» WORK TO DO
Search the listing for the string "pixels" and copy every line that contains it.
--- Begin DATA SECTION ---
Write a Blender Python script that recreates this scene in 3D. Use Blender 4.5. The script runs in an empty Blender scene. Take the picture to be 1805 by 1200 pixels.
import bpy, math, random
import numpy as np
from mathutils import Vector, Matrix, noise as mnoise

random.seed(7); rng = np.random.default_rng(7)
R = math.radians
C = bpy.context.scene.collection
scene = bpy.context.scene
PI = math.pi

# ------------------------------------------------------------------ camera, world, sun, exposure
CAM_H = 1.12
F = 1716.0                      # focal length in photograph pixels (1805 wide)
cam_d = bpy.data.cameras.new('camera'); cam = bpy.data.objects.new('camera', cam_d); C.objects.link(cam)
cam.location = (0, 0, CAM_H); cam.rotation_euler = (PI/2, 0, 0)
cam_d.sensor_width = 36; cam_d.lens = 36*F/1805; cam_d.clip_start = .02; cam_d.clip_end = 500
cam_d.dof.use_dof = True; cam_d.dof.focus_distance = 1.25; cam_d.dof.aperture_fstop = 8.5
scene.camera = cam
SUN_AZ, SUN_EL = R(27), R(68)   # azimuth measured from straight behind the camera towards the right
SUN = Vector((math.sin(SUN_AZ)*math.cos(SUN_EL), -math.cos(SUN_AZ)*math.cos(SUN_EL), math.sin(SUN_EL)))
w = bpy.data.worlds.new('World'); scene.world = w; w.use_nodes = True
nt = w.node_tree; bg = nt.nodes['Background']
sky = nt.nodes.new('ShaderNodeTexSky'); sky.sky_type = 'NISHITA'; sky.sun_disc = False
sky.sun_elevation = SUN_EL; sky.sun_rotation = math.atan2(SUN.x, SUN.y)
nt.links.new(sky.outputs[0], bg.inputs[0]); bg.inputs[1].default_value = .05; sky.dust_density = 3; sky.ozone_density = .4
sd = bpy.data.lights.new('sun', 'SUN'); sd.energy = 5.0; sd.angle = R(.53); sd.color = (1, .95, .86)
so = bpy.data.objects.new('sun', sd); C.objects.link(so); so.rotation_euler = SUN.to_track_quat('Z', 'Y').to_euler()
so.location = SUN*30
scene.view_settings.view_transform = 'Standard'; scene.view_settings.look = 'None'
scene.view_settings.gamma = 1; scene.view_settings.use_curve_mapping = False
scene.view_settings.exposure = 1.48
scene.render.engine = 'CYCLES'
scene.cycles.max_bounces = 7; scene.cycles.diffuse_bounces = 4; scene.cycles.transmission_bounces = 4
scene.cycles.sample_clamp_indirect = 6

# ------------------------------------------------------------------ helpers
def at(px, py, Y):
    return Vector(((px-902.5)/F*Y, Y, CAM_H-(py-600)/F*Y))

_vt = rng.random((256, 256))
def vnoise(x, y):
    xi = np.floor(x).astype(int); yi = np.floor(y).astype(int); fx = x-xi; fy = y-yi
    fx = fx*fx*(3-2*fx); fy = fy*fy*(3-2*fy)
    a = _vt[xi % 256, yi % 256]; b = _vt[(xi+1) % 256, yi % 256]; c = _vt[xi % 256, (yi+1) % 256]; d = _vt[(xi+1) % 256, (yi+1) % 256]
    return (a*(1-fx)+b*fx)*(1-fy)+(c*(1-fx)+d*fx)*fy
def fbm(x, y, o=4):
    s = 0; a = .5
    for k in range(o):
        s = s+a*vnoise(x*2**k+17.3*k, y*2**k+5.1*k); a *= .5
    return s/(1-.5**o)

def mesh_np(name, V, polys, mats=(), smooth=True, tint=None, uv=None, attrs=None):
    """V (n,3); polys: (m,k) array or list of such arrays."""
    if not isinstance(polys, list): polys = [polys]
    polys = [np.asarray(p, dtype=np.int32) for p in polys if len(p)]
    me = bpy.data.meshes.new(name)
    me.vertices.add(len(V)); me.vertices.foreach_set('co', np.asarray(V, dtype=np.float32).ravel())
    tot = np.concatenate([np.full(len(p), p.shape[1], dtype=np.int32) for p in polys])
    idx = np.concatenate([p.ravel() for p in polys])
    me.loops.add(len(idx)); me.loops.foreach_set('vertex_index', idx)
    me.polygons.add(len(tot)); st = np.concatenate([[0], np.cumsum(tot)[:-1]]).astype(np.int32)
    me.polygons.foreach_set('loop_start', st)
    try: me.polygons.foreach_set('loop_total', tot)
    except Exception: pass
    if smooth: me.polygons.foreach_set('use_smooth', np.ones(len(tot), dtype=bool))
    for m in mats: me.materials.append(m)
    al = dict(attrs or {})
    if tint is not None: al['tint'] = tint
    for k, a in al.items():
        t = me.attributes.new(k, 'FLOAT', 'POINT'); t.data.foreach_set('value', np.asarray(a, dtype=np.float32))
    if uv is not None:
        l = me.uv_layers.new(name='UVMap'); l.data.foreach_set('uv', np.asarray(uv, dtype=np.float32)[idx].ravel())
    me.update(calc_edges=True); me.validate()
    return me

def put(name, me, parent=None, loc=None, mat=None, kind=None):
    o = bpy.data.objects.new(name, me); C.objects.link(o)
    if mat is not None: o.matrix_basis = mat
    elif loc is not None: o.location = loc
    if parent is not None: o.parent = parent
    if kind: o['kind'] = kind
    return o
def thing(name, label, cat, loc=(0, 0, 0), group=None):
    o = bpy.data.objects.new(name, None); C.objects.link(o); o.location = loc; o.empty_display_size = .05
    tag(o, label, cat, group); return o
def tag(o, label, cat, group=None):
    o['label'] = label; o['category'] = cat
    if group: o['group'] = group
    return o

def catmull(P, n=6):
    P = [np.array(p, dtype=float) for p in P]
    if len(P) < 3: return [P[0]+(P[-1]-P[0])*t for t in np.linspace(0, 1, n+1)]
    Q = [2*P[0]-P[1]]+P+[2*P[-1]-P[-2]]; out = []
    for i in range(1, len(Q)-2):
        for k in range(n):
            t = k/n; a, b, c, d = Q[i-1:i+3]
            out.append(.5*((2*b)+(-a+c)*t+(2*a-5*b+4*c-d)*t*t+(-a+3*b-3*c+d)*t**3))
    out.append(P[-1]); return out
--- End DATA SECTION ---
» WRITTEN REPLY
Write a Blender Python script that recreates this scene in 3D. Use Blender 4.5. The script runs in an empty Blender scene. Take the picture to be 1805 by 1200 pixels.
F = 1716.0                      # focal length in photograph pixels (1805 wide)